• Directions for this task:
Without the pictures, return all of the material exactly as written.

• Data shown:
-------

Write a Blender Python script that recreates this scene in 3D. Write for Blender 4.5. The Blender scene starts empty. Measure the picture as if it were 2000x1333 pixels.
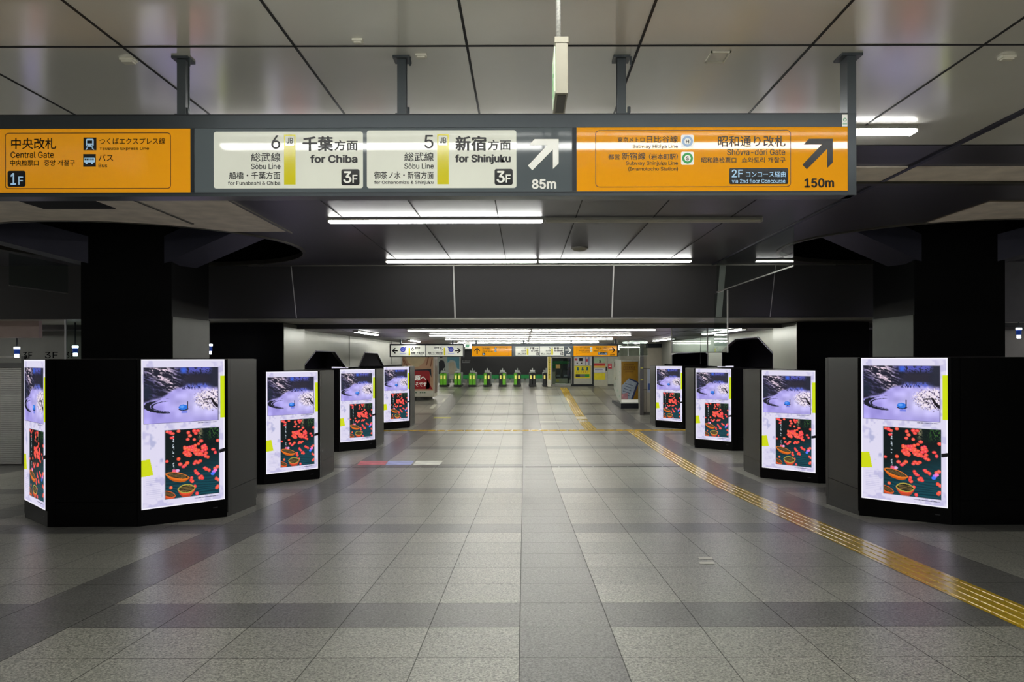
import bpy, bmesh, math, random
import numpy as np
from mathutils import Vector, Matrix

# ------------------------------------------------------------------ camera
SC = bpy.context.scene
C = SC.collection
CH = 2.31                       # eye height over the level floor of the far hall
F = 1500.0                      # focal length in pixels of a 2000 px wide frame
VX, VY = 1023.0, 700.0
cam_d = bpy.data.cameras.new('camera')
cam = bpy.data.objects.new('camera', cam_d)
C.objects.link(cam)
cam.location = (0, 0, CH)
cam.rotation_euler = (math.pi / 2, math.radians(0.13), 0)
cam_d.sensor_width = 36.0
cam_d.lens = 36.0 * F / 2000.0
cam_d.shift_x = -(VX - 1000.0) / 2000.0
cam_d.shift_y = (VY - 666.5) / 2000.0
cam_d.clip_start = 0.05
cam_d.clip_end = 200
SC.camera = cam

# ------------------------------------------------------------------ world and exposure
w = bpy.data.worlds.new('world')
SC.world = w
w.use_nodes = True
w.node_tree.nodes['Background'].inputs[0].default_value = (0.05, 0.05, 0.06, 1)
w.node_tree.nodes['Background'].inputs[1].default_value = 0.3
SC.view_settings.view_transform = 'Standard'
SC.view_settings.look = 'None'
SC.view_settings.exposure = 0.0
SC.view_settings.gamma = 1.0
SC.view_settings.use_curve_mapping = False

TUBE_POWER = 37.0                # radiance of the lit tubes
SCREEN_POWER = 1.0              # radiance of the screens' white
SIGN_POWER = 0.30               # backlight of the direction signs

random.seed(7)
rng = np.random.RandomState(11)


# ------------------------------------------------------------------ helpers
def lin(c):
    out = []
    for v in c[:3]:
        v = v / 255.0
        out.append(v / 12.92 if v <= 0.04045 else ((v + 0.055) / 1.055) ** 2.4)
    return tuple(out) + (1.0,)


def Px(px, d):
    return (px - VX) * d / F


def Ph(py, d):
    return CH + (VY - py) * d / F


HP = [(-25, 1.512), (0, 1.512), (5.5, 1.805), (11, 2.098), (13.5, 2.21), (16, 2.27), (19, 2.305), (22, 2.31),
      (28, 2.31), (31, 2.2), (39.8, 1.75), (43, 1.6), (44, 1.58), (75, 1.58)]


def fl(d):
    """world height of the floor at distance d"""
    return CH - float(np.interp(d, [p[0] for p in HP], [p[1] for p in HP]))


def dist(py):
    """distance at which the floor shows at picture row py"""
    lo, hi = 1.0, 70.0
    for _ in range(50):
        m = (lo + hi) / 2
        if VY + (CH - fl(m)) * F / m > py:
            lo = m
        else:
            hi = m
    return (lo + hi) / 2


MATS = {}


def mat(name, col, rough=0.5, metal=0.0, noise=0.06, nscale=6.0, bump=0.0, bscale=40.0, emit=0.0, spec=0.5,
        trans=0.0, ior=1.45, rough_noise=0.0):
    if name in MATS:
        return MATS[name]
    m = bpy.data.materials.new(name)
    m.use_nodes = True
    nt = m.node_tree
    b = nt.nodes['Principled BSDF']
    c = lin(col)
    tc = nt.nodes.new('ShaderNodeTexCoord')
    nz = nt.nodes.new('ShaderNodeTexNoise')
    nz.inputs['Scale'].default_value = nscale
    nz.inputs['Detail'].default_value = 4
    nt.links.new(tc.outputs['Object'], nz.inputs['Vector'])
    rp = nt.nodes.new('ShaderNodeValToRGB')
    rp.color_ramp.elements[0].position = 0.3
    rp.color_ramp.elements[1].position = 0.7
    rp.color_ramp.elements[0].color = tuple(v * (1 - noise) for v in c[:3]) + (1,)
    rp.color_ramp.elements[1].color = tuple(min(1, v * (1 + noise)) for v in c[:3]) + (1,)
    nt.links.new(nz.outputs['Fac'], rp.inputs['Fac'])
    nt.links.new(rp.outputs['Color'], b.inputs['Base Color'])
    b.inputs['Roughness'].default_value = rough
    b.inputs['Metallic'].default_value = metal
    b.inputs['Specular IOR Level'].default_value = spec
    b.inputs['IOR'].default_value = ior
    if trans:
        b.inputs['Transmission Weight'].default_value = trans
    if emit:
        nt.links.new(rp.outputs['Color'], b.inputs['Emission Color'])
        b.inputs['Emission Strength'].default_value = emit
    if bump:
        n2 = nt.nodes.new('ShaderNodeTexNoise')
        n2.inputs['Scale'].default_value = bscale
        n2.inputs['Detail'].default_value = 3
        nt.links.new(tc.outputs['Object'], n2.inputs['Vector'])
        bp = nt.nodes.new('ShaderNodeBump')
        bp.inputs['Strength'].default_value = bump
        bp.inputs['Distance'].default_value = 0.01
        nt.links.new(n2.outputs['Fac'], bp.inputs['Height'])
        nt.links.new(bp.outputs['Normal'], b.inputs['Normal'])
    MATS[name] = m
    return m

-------

• Problem solution:
Write a Blender Python script that recreates this scene in 3D. Write for Blender 4.5. The Blender scene starts empty. Measure the picture as if it were 2000x1333 pixels.
import bpy, bmesh, math, random
import numpy as np
from mathutils import Vector, Matrix

# ------------------------------------------------------------------ camera
SC = bpy.context.scene
C = SC.collection
CH = 2.31                       # eye height over the level floor of the far hall
F = 1500.0                      # focal length in pixels of a 2000 px wide frame
VX, VY = 1023.0, 700.0
cam_d = bpy.data.cameras.new('camera')
cam = bpy.data.objects.new('camera', cam_d)
C.objects.link(cam)
cam.location = (0, 0, CH)
cam.rotation_euler = (math.pi / 2, math.radians(0.13), 0)
cam_d.sensor_width = 36.0
cam_d.lens = 36.0 * F / 2000.0
cam_d.shift_x = -(VX - 1000.0) / 2000.0
cam_d.shift_y = (VY - 666.5) / 2000.0
cam_d.clip_start = 0.05
cam_d.clip_end = 200
SC.camera = cam

# ------------------------------------------------------------------ world and exposure
w = bpy.data.worlds.new('world')
SC.world = w
w.use_nodes = True
w.node_tree.nodes['Background'].inputs[0].default_value = (0.05, 0.05, 0.06, 1)
w.node_tree.nodes['Background'].inputs[1].default_value = 0.3
SC.view_settings.view_transform = 'Standard'
SC.view_settings.look = 'None'
SC.view_settings.exposure = 0.0
SC.view_settings.gamma = 1.0
SC.view_settings.use_curve_mapping = False

TUBE_POWER = 37.0                # radiance of the lit tubes
SCREEN_POWER = 1.0              # radiance of the screens' white
SIGN_POWER = 0.30               # backlight of the direction signs

random.seed(7)
rng = np.random.RandomState(11)


# ------------------------------------------------------------------ helpers
def lin(c):
    out = []
    for v in c[:3]:
        v = v / 255.0
        out.append(v / 12.92 if v <= 0.04045 else ((v + 0.055) / 1.055) ** 2.4)
    return tuple(out) + (1.0,)


def Px(px, d):
    return (px - VX) * d / F


def Ph(py, d):
    return CH + (VY - py) * d / F


HP = [(-25, 1.512), (0, 1.512), (5.5, 1.805), (11, 2.098), (13.5, 2.21), (16, 2.27), (19, 2.305), (22, 2.31),
      (28, 2.31), (31, 2.2), (39.8, 1.75), (43, 1.6), (44, 1.58), (75, 1.58)]


def fl(d):
    """world height of the floor at distance d"""
    return CH - float(np.interp(d, [p[0] for p in HP], [p[1] for p in HP]))


def dist(py):
    """distance at which the floor shows at picture row py"""
    lo, hi = 1.0, 70.0
    for _ in range(50):
        m = (lo + hi) / 2
        if VY + (CH - fl(m)) * F / m > py:
            lo = m
        else:
            hi = m
    return (lo + hi) / 2


MATS = {}


def mat(name, col, rough=0.5, metal=0.0, noise=0.06, nscale=6.0, bump=0.0, bscale=40.0, emit=0.0, spec=0.5,
        trans=0.0, ior=1.45, rough_noise=0.0):
    if name in MATS:
        return MATS[name]
    m = bpy.data.materials.new(name)
    m.use_nodes = True
    nt = m.node_tree
    b = nt.nodes['Principled BSDF']
    c = lin(col)
    tc = nt.nodes.new('ShaderNodeTexCoord')
    nz = nt.nodes.new('ShaderNodeTexNoise')
    nz.inputs['Scale'].default_value = nscale
    nz.inputs['Detail'].default_value = 4
    nt.links.new(tc.outputs['Object'], nz.inputs['Vector'])
    rp = nt.nodes.new('ShaderNodeValToRGB')
    rp.color_ramp.elements[0].position = 0.3
    rp.color_ramp.elements[1].position = 0.7
    rp.color_ramp.elements[0].color = tuple(v * (1 - noise) for v in c[:3]) + (1,)
    rp.color_ramp.elements[1].color = tuple(min(1, v * (1 + noise)) for v in c[:3]) + (1,)
    nt.links.new(nz.outputs['Fac'], rp.inputs['Fac'])
    nt.links.new(rp.outputs['Color'], b.inputs['Base Color'])
    b.inputs['Roughness'].default_value = rough
    b.inputs['Metallic'].default_value = metal
    b.inputs['Specular IOR Level'].default_value = spec
    b.inputs['IOR'].default_value = ior
    if trans:
        b.inputs['Transmission Weight'].default_value = trans
    if emit:
        nt.links.new(rp.outputs['Color'], b.inputs['Emission Color'])
        b.inputs['Emission Strength'].default_value = emit
    if bump:
        n2 = nt.nodes.new('ShaderNodeTexNoise')
        n2.inputs['Scale'].default_value = bscale
        n2.inputs['Detail'].default_value = 3
        nt.links.new(tc.outputs['Object'], n2.inputs['Vector'])
        bp = nt.nodes.new('ShaderNodeBump')
        bp.inputs['Strength'].default_value = bump
        bp.inputs['Distance'].default_value = 0.01
        nt.links.new(n2.outputs['Fac'], bp.inputs['Height'])
        nt.links.new(bp.outputs['Normal'], b.inputs['Normal'])
    MATS[name] = m
    return m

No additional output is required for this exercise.